Collected data
============================================================

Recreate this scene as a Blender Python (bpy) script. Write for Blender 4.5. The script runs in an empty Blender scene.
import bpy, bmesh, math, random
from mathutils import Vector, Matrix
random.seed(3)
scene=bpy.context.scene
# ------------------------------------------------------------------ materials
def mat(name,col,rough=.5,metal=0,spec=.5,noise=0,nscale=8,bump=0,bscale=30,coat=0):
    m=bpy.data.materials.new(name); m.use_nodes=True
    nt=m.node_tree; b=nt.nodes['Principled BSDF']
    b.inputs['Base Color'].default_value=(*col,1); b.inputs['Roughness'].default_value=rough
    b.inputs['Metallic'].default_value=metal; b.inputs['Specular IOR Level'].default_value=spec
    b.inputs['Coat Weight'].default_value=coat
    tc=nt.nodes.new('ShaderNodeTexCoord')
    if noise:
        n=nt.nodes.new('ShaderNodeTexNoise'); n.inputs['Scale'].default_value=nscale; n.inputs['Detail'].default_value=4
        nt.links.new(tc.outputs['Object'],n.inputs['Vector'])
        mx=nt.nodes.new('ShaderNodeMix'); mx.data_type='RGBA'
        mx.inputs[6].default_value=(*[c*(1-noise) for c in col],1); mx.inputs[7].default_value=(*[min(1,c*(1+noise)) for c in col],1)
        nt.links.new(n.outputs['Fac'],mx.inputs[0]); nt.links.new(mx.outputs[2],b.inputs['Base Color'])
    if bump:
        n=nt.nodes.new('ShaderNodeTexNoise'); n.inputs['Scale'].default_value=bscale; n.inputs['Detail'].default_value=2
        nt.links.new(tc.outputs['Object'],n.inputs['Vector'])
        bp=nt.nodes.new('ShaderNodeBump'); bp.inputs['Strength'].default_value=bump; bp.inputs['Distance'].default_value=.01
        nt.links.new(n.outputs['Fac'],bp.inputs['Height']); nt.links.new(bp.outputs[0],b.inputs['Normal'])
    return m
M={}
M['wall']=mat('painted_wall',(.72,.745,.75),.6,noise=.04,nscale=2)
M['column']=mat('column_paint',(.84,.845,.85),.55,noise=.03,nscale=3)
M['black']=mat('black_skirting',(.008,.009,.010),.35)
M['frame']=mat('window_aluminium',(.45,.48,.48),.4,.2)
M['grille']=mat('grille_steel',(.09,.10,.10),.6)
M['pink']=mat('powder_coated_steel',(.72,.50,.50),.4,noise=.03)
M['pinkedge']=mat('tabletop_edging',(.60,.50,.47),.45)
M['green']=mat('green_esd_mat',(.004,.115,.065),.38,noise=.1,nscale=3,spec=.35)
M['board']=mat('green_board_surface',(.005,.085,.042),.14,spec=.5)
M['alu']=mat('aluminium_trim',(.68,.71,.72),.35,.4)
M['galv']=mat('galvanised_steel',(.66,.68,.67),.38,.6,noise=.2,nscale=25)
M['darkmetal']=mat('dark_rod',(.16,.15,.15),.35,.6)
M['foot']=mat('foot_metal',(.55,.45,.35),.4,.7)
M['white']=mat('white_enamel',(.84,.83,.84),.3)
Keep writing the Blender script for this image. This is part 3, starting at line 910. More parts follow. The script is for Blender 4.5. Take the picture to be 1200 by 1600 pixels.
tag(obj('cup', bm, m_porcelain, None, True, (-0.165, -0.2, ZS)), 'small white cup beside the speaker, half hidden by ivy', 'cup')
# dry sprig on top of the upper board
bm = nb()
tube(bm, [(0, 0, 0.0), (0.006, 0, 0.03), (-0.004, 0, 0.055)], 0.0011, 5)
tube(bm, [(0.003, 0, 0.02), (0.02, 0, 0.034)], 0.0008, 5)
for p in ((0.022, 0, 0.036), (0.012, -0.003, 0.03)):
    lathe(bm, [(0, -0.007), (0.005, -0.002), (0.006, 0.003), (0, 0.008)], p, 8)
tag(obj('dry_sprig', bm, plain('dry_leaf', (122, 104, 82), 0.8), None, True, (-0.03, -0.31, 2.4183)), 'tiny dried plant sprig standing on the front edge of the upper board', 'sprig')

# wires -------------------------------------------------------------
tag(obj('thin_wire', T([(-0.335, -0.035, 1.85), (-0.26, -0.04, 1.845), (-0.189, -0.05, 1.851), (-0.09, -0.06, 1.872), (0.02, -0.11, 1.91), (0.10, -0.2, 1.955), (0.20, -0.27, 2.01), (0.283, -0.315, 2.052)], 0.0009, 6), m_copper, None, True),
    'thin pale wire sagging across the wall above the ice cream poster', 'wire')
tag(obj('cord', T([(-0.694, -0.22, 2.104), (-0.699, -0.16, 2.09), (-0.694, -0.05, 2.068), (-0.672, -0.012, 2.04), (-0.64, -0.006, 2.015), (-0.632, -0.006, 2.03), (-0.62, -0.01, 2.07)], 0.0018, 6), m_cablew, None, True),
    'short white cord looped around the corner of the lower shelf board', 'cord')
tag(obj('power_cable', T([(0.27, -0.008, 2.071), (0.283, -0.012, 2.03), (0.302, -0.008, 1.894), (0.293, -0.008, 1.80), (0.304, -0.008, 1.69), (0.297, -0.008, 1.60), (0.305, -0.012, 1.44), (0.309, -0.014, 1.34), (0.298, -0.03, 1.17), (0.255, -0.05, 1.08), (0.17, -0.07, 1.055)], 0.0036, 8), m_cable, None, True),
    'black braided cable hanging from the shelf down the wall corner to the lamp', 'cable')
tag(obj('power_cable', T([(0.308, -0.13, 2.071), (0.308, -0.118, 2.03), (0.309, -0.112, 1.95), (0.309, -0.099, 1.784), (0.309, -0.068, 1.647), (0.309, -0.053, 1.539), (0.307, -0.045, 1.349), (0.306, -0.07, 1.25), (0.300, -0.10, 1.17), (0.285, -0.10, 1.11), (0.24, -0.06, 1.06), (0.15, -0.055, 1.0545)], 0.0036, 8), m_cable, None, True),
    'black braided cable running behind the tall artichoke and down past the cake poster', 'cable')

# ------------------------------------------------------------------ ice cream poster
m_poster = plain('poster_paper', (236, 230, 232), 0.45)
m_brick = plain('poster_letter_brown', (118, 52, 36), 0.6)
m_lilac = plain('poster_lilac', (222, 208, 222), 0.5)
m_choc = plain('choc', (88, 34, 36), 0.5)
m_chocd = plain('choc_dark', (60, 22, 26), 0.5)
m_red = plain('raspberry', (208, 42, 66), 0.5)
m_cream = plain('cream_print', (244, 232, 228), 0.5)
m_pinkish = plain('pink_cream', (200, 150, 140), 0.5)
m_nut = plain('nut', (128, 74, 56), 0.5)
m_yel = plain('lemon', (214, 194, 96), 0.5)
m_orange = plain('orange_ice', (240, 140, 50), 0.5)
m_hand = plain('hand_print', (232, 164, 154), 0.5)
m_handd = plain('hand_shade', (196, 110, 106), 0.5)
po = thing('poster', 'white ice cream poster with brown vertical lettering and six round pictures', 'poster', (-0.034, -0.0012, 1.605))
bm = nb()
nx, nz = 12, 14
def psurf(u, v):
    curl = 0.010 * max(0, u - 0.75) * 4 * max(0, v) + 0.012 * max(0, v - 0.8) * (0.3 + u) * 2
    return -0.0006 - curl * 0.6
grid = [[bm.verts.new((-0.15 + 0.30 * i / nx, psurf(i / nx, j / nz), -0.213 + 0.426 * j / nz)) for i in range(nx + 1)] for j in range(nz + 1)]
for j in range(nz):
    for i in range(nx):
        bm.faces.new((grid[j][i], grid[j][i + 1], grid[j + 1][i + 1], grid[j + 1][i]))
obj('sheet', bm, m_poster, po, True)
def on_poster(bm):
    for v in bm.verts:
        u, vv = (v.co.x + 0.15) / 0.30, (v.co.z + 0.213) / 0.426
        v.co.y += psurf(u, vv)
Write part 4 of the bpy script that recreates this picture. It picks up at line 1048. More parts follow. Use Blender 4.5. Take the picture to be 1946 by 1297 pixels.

============================================================

_SET EXERCISE_: Give back exactly the lines from the line that has "Keep writing the" to the line that has "upper board', 'sprig')", both included, and leave out all others.

_SOLUTION TO THIS TASK_:
Keep writing the Blender script for this image. This is part 3, starting at line 910. More parts follow. The script is for Blender 4.5. Take the picture to be 1200 by 1600 pixels.
tag(obj('cup', bm, m_porcelain, None, True, (-0.165, -0.2, ZS)), 'small white cup beside the speaker, half hidden by ivy', 'cup')
# dry sprig on top of the upper board
bm = nb()
tube(bm, [(0, 0, 0.0), (0.006, 0, 0.03), (-0.004, 0, 0.055)], 0.0011, 5)
tube(bm, [(0.003, 0, 0.02), (0.02, 0, 0.034)], 0.0008, 5)
for p in ((0.022, 0, 0.036), (0.012, -0.003, 0.03)):
    lathe(bm, [(0, -0.007), (0.005, -0.002), (0.006, 0.003), (0, 0.008)], p, 8)
tag(obj('dry_sprig', bm, plain('dry_leaf', (122, 104, 82), 0.8), None, True, (-0.03, -0.31, 2.4183)), 'tiny dried plant sprig standing on the front edge of the upper board', 'sprig')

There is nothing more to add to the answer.